Before you dive into optimising your queries, profile your slowest query using tools like pg_stat_statements for PostgreSQL or equivalent.
1.Connection Pool
- High request latency but low database CPU/IO? Long waits before queries execute? It's likely your connection pool is exhausted.
- Increase your connection pool size or implement efficient request handling.
- You can consider using tools like PgBouncer for PostgreSQL or equivalent, that will allow you to have thousands of connections without overwhelming the database.
2.Query optimisation
- Analyse your slowest query with Explain/ Explain Analyze to get the query plan and execution costs.
- Look for n+1 queries, expensive joins and subqueries ,unnecessary functions or computations.
- Consider whether moving certain operations to application code is more efficient than letting the database handle them.
3.Indexing
- Does your query plan show long sequential scans?
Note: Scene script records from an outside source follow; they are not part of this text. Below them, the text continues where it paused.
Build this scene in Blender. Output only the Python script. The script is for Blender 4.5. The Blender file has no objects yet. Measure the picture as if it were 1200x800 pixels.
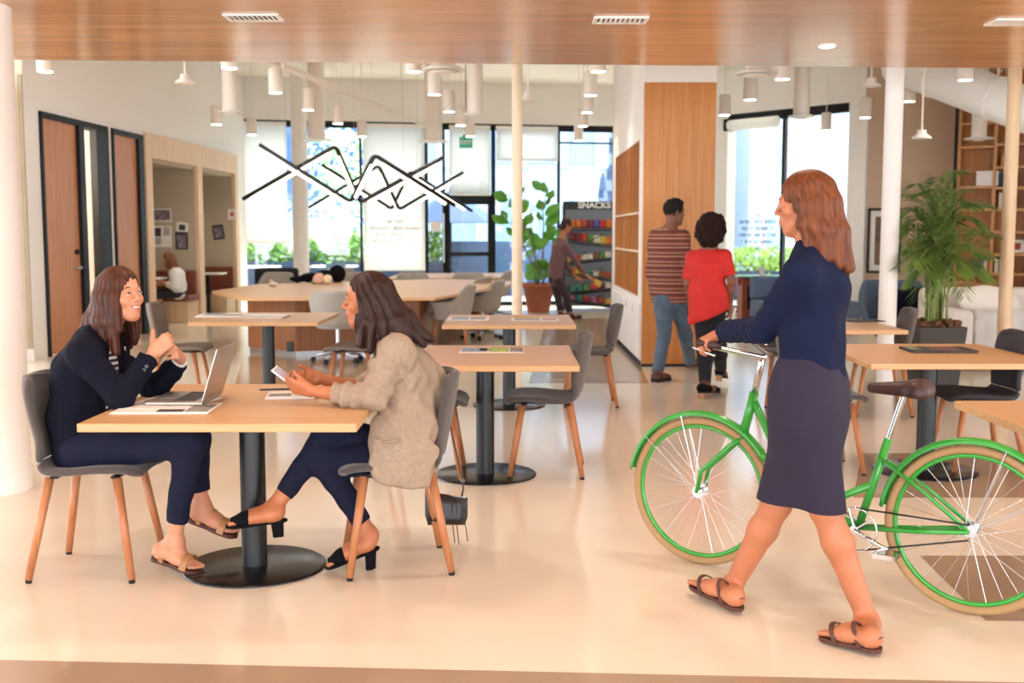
import bpy, math, random
import numpy as np
from mathutils import Vector, Matrix
random.seed(7)
rng = np.random.default_rng(5)
S = bpy.context.scene
COL = S.collection
PI = math.pi
F = 1294.0
CAMZ = 1.48
PITCH = math.radians(5.56)
CP, SP = math.cos(PITCH), math.sin(PITCH)

def ray(u, v):
    x = (u - 600) / F; y = (400 - v) / F
    return Vector((x, CP + y * SP, -SP + y * CP))
def P(u, v, Y):
    """where the sight line through a photo point meets the depth Y"""
    d = ray(u, v)
    return Vector((0, 0, CAMZ)) + d * (Y / d.y)
def PZ(u, v, z=0.0):
    """where the sight line through a photo point meets the height z"""
    d = ray(u, v)
    return Vector((0, 0, CAMZ)) + d * ((z - CAMZ) / d.z)
def on_line(u, A, B):
    """plan position on the line A-B seen at column u (near the horizon)"""
    k = (u - 600) / F
    t = (k * A[1] - A[0]) / ((B[0] - A[0]) - k * (B[1] - A[1]))
    return t

# ------------------------------------------------------------------ mesh builder
class MB:
    def __init__(s, M=None):
        s.v = []; s.f = []; s.mi = []; s.sm = []; s.M = M if M is not None else Matrix()
    def add(s, verts, faces, mi=0, smooth=False):
        b = len(s.v)
        for q in verts: s.v.append(s.M @ Vector(q))
        for k in faces:
            s.f.append([i + b for i in k]); s.mi.append(mi); s.sm.append(smooth)
    def box(s, c, size, R=None, mi=0):
        hx, hy, hz = [q / 2 for q in size]
        vs = [Vector((x, y, z)) for x in (-hx, hx) for y in (-hy, hy) for z in (-hz, hz)]
        if R is not None: vs = [R @ q for q in vs]
        c = Vector(c)
        s.add([q + c for q in vs], [(0, 1, 3, 2), (4, 6, 7, 5), (0, 4, 5, 1), (2, 3, 7, 6), (0, 2, 6, 4), (1, 5, 7, 3)], mi)
    def bx(s, x0, x1, y0, y1, z0, z1, mi=0):
        s.box(((x0 + x1) / 2, (y0 + y1) / 2, (z0 + z1) / 2), (abs(x1 - x0), abs(y1 - y0), abs(z1 - z0)), None, mi)
    def cyl(s, p0, p1, r0, r1=None, n=16, caps=True, mi=0, smooth=True):
        p0 = Vector(p0); p1 = Vector(p1); r1 = r0 if r1 is None else r1
        d = (p1 - p0).normalized()
        a = d.orthogonal().normalized(); b = d.cross(a)
        ring = [(math.cos(2 * PI * i / n), math.sin(2 * PI * i / n)) for i in range(n)]
        lo = [p0 + (a * c + b * q) * r0 for c, q in ring]
        hi = [p1 + (a * c + b * q) * r1 for c, q in ring]
        s.add(lo + hi, [(i, (i + 1) % n, n + (i + 1) % n, n + i) for i in range(n)], mi, smooth)
        if caps:
            s.add(lo, [tuple(range(n))[::-1]], mi); s.add(hi, [tuple(range(n))], mi)
    def tube(s, pts, r, n=8, closed=False, mi=0, flat=None):
        """sweep a round (or flattened) section along points"""
        pts = [Vector(q) for q in pts]; m = len(pts)
        rs = r if isinstance(r, (list, tuple)) else [r] * m
        rings = []; ref = None
        for i in range(m):
            if closed: t = pts[(i + 1) % m] - pts[i - 1]
            else: t = pts[min(i + 1, m - 1)] - pts[max(i - 1, 0)]
            t.normalize()
            if ref is None: ref = t.orthogonal().normalized() if flat is None else Vector(flat)
            a = (ref - t * ref.dot(t))
            a = a.normalized() if a.length > 1e-6 else t.orthogonal().normalized()
            if flat is None: ref = a
            b = t.cross(a)
            fa = 0.35 if flat is not None else 1.0
            rings.append([pts[i] + (a * math.cos(2 * PI * k / n) * fa + b * math.sin(2 * PI * k / n)) * rs[i] for k in range(n)])
        vs = [q for g in rings for q in g]
        fs = []
        for i in range(m if closed else m - 1):
            j = (i + 1) % m
            for k in range(n):
                fs.append((i * n + k, i * n + (k + 1) % n, j * n + (k + 1) % n, j * n + k))
        if not closed:
            fs.append(tuple(range(n))[::-1]); fs.append(tuple((m - 1) * n + k for k in range(n)))
        s.add(vs, fs, mi, True)
    def lathe(s, prof, n=24, c=(0, 0, 0), mi=0, smooth=True):
        c = Vector(c); m = len(prof); vs = []
        for r, z in prof:
            for k in range(n):
                a = 2 * PI * k / n
                vs.append(c + Vector((r * math.cos(a), r * math.sin(a), z)))
        fs = [(i * n + k, i * n + (k + 1) % n, (i + 1) * n + (k + 1) % n, (i + 1) * n + k) for i in range(m - 1) for k in range(n)]
        s.add(vs, fs, mi, smooth)
        s.add(vs[:n], [tuple(range(n))[::-1]], mi); s.add(vs[-n:], [tuple(range(n))], mi)
    def prism(s, poly, z0, z1, mi=0):
        n = len(poly)
        lo = [(x, y, z0) for x, y in poly]; hi = [(x, y, z1) for x, y in poly]
        s.add(lo + hi, [tuple(range(n))[::-1], tuple(range(n, 2 * n))] + [(i, (i + 1) % n, n + (i + 1) % n, n + i) for i in range(n)], mi)
    def grid(s, fn, nu, nv, mi=0, smooth=True):
        vs = [fn(i / nu, j / nv) for i in range(nu + 1) for j in range(nv + 1)]
        w = nv + 1
        s.add(vs, [(i * w + j, (i + 1) * w + j, (i + 1) * w + j + 1, i * w + j + 1) for i in range(nu) for j in range(nv)], mi, smooth)
    def ball(s, c, r, n=14, mi=0, R=None):
        c = Vector(c); r = (r, r, r) if not isinstance(r, (tuple, list)) else r
        m = n // 2; vs = []
        for i in range(m + 1):
            t = PI * i / m
            for k in range(n):
                a = 2 * PI * k / n
                q = Vector((r[0] * math.sin(t) * math.cos(a), r[1] * math.sin(t) * math.sin(a), r[2] * math.cos(t)))
                vs.append(c + (R @ q if R is not None else q))
        s.add(vs, [(i * n + k, (i + 1) * n + k, (i + 1) * n + (k + 1) % n, i * n + (k + 1) % n) for i in range(m) for k in range(n)], mi, True)
    def build(s, name, mats, parent=None, bevel=0.0, solid=0.0, sub=0, local=False):
        me = bpy.data.meshes.new(name)
        vs = s.v
        if parent is not None and not local:
            W = world_of(parent).inverted(); vs = [W @ q for q in vs]
        me.from_pydata([tuple(q) for q in vs], [], s.f)
        mats = mats if isinstance(mats, (list, tuple)) else [mats]
        for m in mats: me.materials.append(m)
        for p, mi, sm in zip(me.polygons, s.mi, s.sm):
            p.material_index = mi; p.use_smooth = sm
        me.validate(); me.update()
        o = bpy.data.objects.new(name, me); COL.objects.link(o)
        if parent is not None: o.parent = parent
        if solid:
            m = o.modifiers.new('s', 'SOLIDIFY'); m.thickness = solid; m.offset = 0
        if bevel:
            m = o.modifiers.new('b', 'BEVEL'); m.width = bevel; m.segments = 2; m.limit_method = 'ANGLE'; m.angle_limit = 0.7
        if sub:
            m = o.modifiers.new('u', 'SUBSURF'); m.levels = sub; m.render_levels = sub
        return o

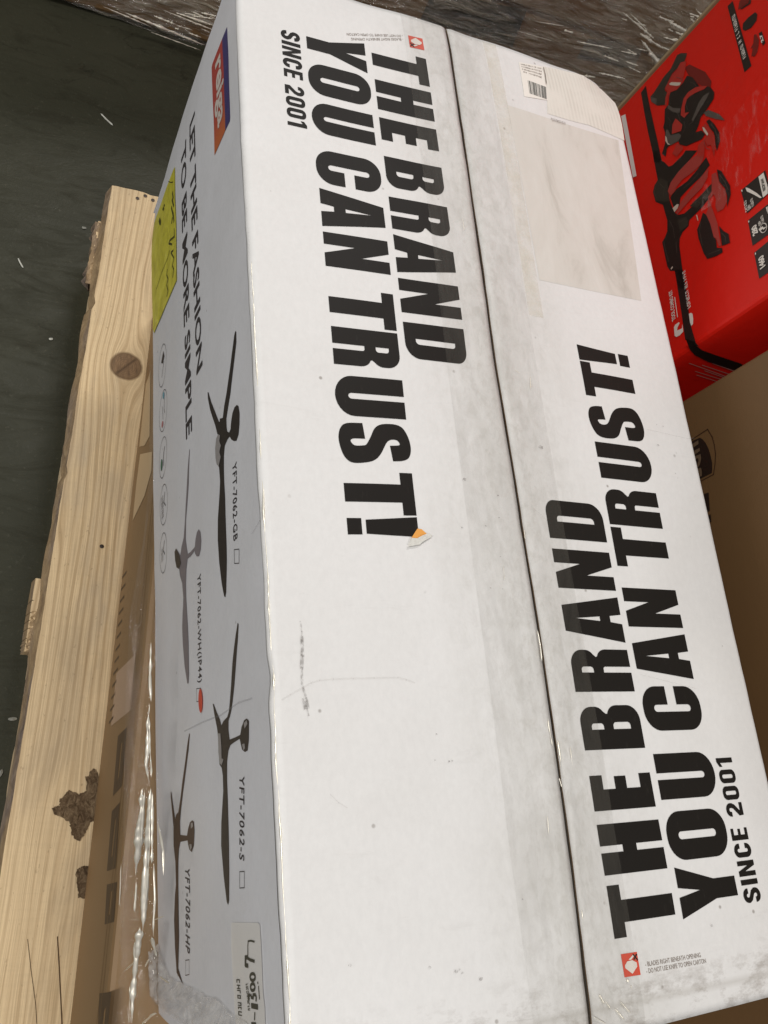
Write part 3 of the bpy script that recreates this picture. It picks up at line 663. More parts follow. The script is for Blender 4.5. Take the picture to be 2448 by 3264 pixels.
fan('fan_picture', [(z48, [(592, 120), (597, 125), (598, 200), (585, 350), (565, 560), (545, 690), (538, 740), (540, 800), (545, 830), (558, 838), (567, 815), (570, 760), (578, 700), (590, 660), (605, 642), (615, 650), (622, 700), (622, 780), (618, 850), (605, 895), (590, 898), (574, 888), (562, 865), (548, 885), (530, 930), (525, 1000), (525, 1080), (528, 1180), (535, 1300), (540, 1450), (543, 1600), (545, 1800), (543, 1960), (537, 2000), (530, 1990), (515, 1900), (498, 1750), (490, 1600), (490, 1450), (500, 1250), (502, 1180), (495, 1085), (485, 1060), (492, 960), (498, 870), (480, 850), (465, 790), (430, 680), (415, 600), (413, 555), (418, 555), (435, 620), (470, 710), (490, 765), (495, 760), (495, 740), (515, 735), (525, 650), (540, 560), (560, 400), (575, 250), (585, 150)])], fan_dk,
    [(lens_m, z48, [(470, 950), (475, 880), (487, 850), (500, 858), (496, 900), (507, 930), (498, 975), (507, 1010), (495, 1075), (482, 1065), (474, 1020)])])
fan('fan_picture', [(z48, [(291, 955), (293, 960), (285, 1200), (275, 1350), (266, 1450), (264, 1590), (272, 1650), (280, 1695), (300, 1680), (330, 1645), (335, 1590), (345, 1540), (358, 1520), (370, 1540), (376, 1600), (373, 1660), (362, 1710), (345, 1712), (332, 1690), (330, 1670), (300, 1710), (278, 1728), (270, 1800), (268, 1900), (270, 2000), (276, 2100)]), (z49, [(245, 0), (258, 200), (262, 300), (265, 500), (260, 560), (252, 560), (235, 450), (222, 300), (219, 200), (225, 60)]), (z48, [(248, 2100), (250, 2000), (240, 1900), (222, 1850), (215, 1800), (195, 1790), (185, 1740), (182, 1680), (192, 1655), (210, 1680), (225, 1705), (235, 1640), (250, 1580), (260, 1450), (268, 1300), (280, 1100)])], fan_gy,
    [(fan_md, z48, [(182, 1680), (192, 1657), (208, 1680), (222, 1710), (232, 1760), (215, 1800), (196, 1788), (186, 1740)])])
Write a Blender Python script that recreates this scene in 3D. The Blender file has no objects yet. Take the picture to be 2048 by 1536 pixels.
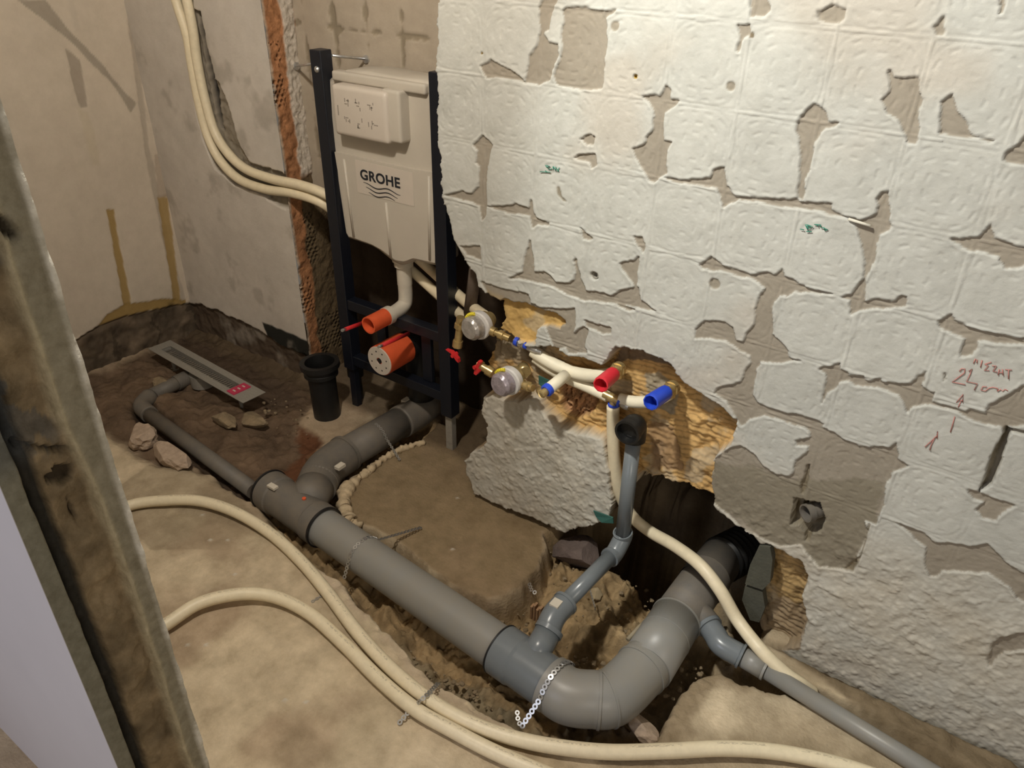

Do you usually deal with large dataset per query?
- If yes, Add indexes on columns used in WHERE, GROUP BY, ORDER BY, and JOIN clauses.
- If you have 2 columns that are often read together, consider a composite index.
- Index add storage overhead, so ensure they are used effectively.
4.Normalised vs Denormalised Table
- Do you often require multiple joins to serve common read patterns? If yes, then having a denormalised table is better since it reduces join that can slow the query.
- If you must keep the tables separate, consider creating a view that has combined data for simplifying the read operation.
- But if you require highly consistent data at all times, keep the normalised table.
Backend Infrastructure
A system can only handle as many requests as its infrastructure allows. Whether you're using a VM, managed instance groups or another setup, having right CPU and Memory configuration is crucial.
There is no universal correct configuration, the CPU and RAM utilisation will always depend on your specific workload and traffic pattern. To find your unique CPU and RAM configuration, follow this three-phase formula:
Phase 1 - Measure Peak CPU and RAM Usage:
The first step is to load test your application or the specific API your optimising. Monitor the CPU and RAM utilisation closely during the test.
Rule of Thumb: if your CPU/RAM utilisation exceeds ~80%, it's usually a sign that more resources may be needed. Adjust based on your workload.
Phase 2 - Allocate the desired CPU/RAM:
A simple starting point for allocation is peak usage * 2
This "2x" is just a guideline - sometimes 1.5x is sufficient, and other workloads may require more than 2x. Use load tests to find right combination and avoid surprises in production.
Phase 3 - Load Test with New configuration:
Finally, benchmark your application performance with new CPU and RAM configurations to ensure the changes actually improve throughput and reduce latency.
This strategy works well with vertical-scaling, if the configuration issues still persist consider horizontal-scaling.
If you're using managed instance groups - ensure min-instance is set so that cold start issues are handled gracefully.